The film is essentially a legal drama about the little guy taking on big oil but with an emotional core to it, mainly provided by the supreme performances of the three aforementioned legends. The California oil and farmland scenery are stunning and Edward James Olmos, working from behind the camera as the director as well as in front of it as star, provides some real visual highlights to Robert McEveety’s words. I found the interrogation of Gigi by Big Boss and two board members back in Houston to be a little bit 1940’s overacting for my taste and the computerised graphic cutaways of the radiation moving through the water were not well made, certainly not needed and on occasion broke up tension in the film where you wouldn’t want the interruption, but here I am probably being a little picky about a film that I thoroughly enjoyed. The story was familiar and yet fresh, the pacing of the farm and courtroom scenes was perfect, adding intrigue when required and softening when needed, but what really impresses in The Devil Has a Name is the casting. Aside from the three luminaries I have already gushed over there is strength right down the cast. Kate Bosworth is suitably psychotic as the matriarch spurned, Hayley Joel Osment is a bundle of drug fuelled energy that delights as much as he sickens, and Pablo Schreiber is suitably menacing throughout.

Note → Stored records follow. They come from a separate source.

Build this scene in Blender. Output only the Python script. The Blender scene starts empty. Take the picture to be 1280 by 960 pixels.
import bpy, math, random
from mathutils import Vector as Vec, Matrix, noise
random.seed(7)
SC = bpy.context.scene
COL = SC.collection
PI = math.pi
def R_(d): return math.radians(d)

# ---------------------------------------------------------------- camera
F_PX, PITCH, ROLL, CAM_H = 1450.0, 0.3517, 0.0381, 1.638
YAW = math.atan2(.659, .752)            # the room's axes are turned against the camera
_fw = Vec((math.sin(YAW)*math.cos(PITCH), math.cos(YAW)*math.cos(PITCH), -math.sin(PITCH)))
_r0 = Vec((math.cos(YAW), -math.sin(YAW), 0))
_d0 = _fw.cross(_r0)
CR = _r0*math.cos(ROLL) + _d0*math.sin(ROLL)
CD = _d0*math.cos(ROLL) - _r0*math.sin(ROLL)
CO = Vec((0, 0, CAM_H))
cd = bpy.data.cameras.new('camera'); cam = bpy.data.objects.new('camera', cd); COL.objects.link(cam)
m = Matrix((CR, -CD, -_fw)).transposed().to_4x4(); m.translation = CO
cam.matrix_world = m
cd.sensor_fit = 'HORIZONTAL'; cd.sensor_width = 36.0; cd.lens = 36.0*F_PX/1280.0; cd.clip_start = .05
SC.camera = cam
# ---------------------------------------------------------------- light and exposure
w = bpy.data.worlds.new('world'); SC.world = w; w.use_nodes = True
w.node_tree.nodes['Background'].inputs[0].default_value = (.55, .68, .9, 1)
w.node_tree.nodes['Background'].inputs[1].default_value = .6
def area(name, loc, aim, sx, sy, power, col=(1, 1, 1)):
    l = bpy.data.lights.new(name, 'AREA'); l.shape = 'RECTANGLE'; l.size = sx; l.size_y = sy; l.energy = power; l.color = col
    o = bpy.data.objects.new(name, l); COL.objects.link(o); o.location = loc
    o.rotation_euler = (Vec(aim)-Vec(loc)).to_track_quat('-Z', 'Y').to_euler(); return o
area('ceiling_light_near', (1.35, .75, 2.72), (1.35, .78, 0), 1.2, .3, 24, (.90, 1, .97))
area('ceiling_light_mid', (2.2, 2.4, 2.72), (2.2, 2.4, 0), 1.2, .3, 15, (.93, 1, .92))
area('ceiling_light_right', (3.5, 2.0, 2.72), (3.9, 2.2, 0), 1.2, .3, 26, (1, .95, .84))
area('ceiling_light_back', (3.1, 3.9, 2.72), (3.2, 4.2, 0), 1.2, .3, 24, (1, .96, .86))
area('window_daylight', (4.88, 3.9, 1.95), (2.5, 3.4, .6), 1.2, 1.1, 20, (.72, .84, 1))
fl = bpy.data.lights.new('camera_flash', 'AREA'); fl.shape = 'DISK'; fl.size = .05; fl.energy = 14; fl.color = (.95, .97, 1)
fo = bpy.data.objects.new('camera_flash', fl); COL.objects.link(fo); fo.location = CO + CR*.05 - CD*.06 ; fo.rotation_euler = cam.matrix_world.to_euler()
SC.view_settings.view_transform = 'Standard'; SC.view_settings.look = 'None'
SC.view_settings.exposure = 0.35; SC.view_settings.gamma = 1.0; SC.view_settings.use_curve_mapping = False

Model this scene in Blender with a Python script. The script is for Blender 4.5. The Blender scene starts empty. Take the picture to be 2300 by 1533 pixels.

Real life David vs Goliath stories don’t always transpose to screen well, nearly all the stories, as here, end in settlement with both sides claiming a victory and courtrooms are rarely full of entertainment or drama in real life but there is such a clarity of purpose to the narrative in this film that you find yourself gripped and really want to Fred to win in the end despite maybe not thinking he deserves it throughout the film and that is some great writing performed in a spectacular fashion. The Devil Has a Name is not a film for everybody and I get that, I am pleased by stories like this and love the complexities of a court case but know that is not everyone’s cup of tea, but if you are like me in your tastes there will not be many better ways to spend your time.